Requirement. Pictures appear in the records below; write out everything else exactly.

3D scene scripts:

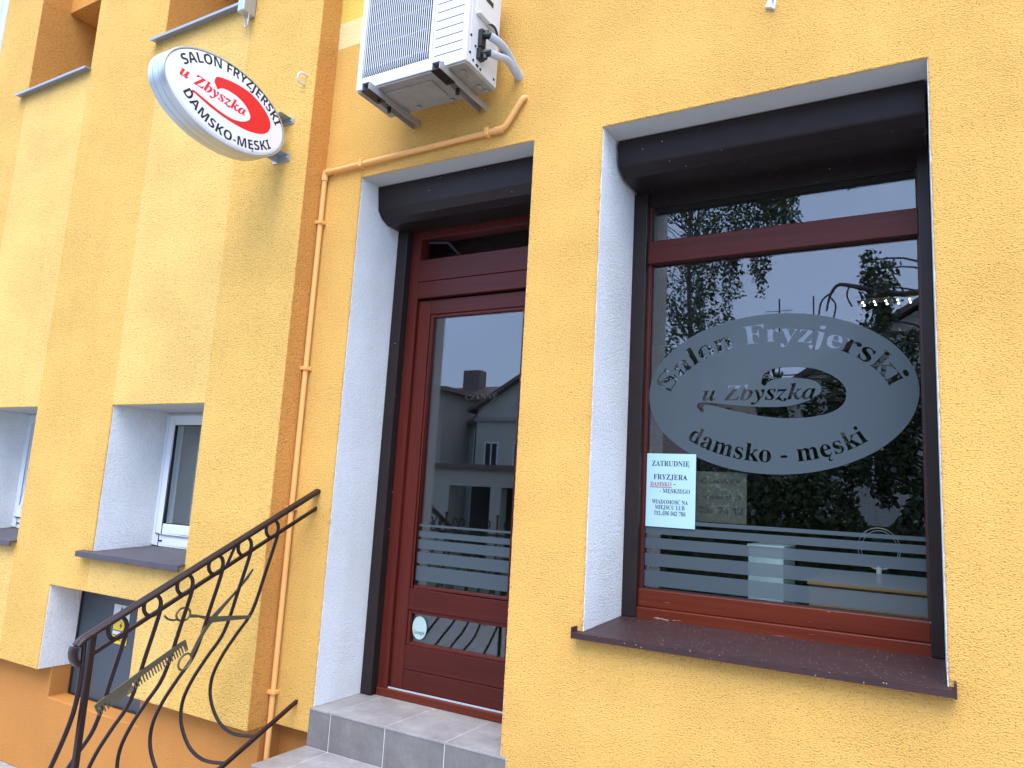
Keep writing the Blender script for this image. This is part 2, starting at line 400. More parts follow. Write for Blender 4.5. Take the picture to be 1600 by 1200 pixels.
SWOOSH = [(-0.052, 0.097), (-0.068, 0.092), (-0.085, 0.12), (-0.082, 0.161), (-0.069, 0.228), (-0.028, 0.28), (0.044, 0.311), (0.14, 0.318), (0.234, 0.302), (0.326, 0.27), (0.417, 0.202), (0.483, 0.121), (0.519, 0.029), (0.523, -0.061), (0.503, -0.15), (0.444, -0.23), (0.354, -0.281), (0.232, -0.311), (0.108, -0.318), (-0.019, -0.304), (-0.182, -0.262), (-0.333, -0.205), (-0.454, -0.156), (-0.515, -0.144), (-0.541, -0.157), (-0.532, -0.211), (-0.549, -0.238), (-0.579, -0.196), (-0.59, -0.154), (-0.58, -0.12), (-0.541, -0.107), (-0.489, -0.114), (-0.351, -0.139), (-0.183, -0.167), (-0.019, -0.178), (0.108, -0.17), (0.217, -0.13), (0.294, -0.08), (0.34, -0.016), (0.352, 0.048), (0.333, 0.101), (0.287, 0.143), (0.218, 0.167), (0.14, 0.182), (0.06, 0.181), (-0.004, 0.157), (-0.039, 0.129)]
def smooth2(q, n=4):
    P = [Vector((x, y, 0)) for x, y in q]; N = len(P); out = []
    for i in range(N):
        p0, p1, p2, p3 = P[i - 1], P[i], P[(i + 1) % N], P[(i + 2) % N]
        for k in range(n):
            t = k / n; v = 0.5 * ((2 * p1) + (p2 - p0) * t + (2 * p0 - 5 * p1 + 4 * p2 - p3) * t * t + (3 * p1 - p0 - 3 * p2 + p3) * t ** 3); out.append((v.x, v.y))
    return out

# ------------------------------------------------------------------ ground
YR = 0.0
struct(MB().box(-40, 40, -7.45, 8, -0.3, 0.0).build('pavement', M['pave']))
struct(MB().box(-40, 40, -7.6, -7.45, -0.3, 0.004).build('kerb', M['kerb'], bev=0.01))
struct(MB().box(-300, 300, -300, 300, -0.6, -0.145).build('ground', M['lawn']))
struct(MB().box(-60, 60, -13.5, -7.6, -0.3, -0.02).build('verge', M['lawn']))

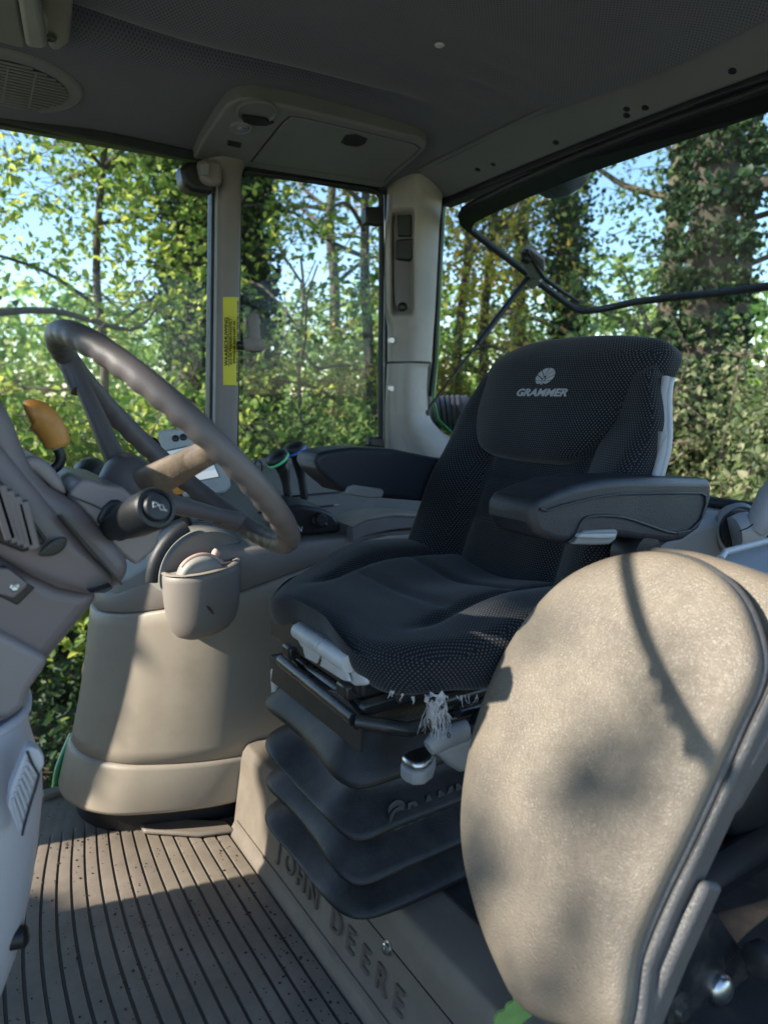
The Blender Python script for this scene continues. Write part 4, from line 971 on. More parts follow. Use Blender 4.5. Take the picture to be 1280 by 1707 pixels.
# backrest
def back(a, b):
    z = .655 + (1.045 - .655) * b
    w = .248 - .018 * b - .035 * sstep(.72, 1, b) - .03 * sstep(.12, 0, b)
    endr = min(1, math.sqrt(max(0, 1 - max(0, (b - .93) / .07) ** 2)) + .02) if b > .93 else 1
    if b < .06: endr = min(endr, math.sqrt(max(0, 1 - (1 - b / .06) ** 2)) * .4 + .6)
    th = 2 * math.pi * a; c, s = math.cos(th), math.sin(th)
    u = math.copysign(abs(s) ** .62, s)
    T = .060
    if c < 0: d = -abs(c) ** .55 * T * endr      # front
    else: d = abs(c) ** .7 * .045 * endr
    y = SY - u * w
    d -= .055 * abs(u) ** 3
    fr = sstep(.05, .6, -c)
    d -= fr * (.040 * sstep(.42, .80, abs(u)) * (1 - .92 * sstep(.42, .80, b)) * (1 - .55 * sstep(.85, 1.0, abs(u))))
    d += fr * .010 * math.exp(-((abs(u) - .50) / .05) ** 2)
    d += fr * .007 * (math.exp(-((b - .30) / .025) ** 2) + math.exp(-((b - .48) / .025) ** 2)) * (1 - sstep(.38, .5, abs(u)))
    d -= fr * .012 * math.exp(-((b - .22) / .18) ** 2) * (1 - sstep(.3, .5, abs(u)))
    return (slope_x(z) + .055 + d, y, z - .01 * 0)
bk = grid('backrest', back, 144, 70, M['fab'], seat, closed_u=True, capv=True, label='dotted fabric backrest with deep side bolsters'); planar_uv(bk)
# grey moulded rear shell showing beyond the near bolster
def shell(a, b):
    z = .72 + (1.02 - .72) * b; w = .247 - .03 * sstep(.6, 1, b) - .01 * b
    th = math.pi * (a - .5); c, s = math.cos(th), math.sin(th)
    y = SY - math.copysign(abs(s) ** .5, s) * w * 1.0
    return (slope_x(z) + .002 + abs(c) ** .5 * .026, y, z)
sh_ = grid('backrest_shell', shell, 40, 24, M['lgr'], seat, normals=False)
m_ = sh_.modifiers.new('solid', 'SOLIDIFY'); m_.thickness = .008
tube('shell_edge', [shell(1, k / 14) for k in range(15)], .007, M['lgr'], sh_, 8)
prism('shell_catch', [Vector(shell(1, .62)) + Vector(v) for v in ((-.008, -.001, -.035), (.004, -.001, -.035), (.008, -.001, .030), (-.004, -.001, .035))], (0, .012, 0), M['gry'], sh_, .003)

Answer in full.
Keep writing the Blender script for this image. This is part 2, starting at line 400. More parts follow. Write for Blender 4.5. Take the picture to be 1600 by 1200 pixels.
SWOOSH = [(-0.052, 0.097), (-0.068, 0.092), (-0.085, 0.12), (-0.082, 0.161), (-0.069, 0.228), (-0.028, 0.28), (0.044, 0.311), (0.14, 0.318), (0.234, 0.302), (0.326, 0.27), (0.417, 0.202), (0.483, 0.121), (0.519, 0.029), (0.523, -0.061), (0.503, -0.15), (0.444, -0.23), (0.354, -0.281), (0.232, -0.311), (0.108, -0.318), (-0.019, -0.304), (-0.182, -0.262), (-0.333, -0.205), (-0.454, -0.156), (-0.515, -0.144), (-0.541, -0.157), (-0.532, -0.211), (-0.549, -0.238), (-0.579, -0.196), (-0.59, -0.154), (-0.58, -0.12), (-0.541, -0.107), (-0.489, -0.114), (-0.351, -0.139), (-0.183, -0.167), (-0.019, -0.178), (0.108, -0.17), (0.217, -0.13), (0.294, -0.08), (0.34, -0.016), (0.352, 0.048), (0.333, 0.101), (0.287, 0.143), (0.218, 0.167), (0.14, 0.182), (0.06, 0.181), (-0.004, 0.157), (-0.039, 0.129)]
def smooth2(q, n=4):
    P = [Vector((x, y, 0)) for x, y in q]; N = len(P); out = []
    for i in range(N):
        p0, p1, p2, p3 = P[i - 1], P[i], P[(i + 1) % N], P[(i + 2) % N]
        for k in range(n):
            t = k / n; v = 0.5 * ((2 * p1) + (p2 - p0) * t + (2 * p0 - 5 * p1 + 4 * p2 - p3) * t * t + (3 * p1 - p0 - 3 * p2 + p3) * t ** 3); out.append((v.x, v.y))
    return out

# ------------------------------------------------------------------ ground
YR = 0.0
struct(MB().box(-40, 40, -7.45, 8, -0.3, 0.0).build('pavement', M['pave']))
struct(MB().box(-40, 40, -7.6, -7.45, -0.3, 0.004).build('kerb', M['kerb'], bev=0.01))
struct(MB().box(-300, 300, -300, 300, -0.6, -0.145).build('ground', M['lawn']))
struct(MB().box(-60, 60, -13.5, -7.6, -0.3, -0.02).build('verge', M['lawn']))

The Blender Python script for this scene continues. Write part 4, from line 971 on. More parts follow. Use Blender 4.5. Take the picture to be 1280 by 1707 pixels.
# backrest
def back(a, b):
    z = .655 + (1.045 - .655) * b
    w = .248 - .018 * b - .035 * sstep(.72, 1, b) - .03 * sstep(.12, 0, b)
    endr = min(1, math.sqrt(max(0, 1 - max(0, (b - .93) / .07) ** 2)) + .02) if b > .93 else 1
    if b < .06: endr = min(endr, math.sqrt(max(0, 1 - (1 - b / .06) ** 2)) * .4 + .6)
    th = 2 * math.pi * a; c, s = math.cos(th), math.sin(th)
    u = math.copysign(abs(s) ** .62, s)
    T = .060
    if c < 0: d = -abs(c) ** .55 * T * endr      # front
    else: d = abs(c) ** .7 * .045 * endr
    y = SY - u * w
    d -= .055 * abs(u) ** 3
    fr = sstep(.05, .6, -c)
    d -= fr * (.040 * sstep(.42, .80, abs(u)) * (1 - .92 * sstep(.42, .80, b)) * (1 - .55 * sstep(.85, 1.0, abs(u))))
    d += fr * .010 * math.exp(-((abs(u) - .50) / .05) ** 2)
    d += fr * .007 * (math.exp(-((b - .30) / .025) ** 2) + math.exp(-((b - .48) / .025) ** 2)) * (1 - sstep(.38, .5, abs(u)))
    d -= fr * .012 * math.exp(-((b - .22) / .18) ** 2) * (1 - sstep(.3, .5, abs(u)))
    return (slope_x(z) + .055 + d, y, z - .01 * 0)
bk = grid('backrest', back, 144, 70, M['fab'], seat, closed_u=True, capv=True, label='dotted fabric backrest with deep side bolsters'); planar_uv(bk)
# grey moulded rear shell showing beyond the near bolster
def shell(a, b):
    z = .72 + (1.02 - .72) * b; w = .247 - .03 * sstep(.6, 1, b) - .01 * b
    th = math.pi * (a - .5); c, s = math.cos(th), math.sin(th)
    y = SY - math.copysign(abs(s) ** .5, s) * w * 1.0
    return (slope_x(z) + .002 + abs(c) ** .5 * .026, y, z)
sh_ = grid('backrest_shell', shell, 40, 24, M['lgr'], seat, normals=False)
m_ = sh_.modifiers.new('solid', 'SOLIDIFY'); m_.thickness = .008
tube('shell_edge', [shell(1, k / 14) for k in range(15)], .007, M['lgr'], sh_, 8)
prism('shell_catch', [Vector(shell(1, .62)) + Vector(v) for v in ((-.008, -.001, -.035), (.004, -.001, -.035), (.008, -.001, .030), (-.004, -.001, .035))], (0, .012, 0), M['gry'], sh_, .003)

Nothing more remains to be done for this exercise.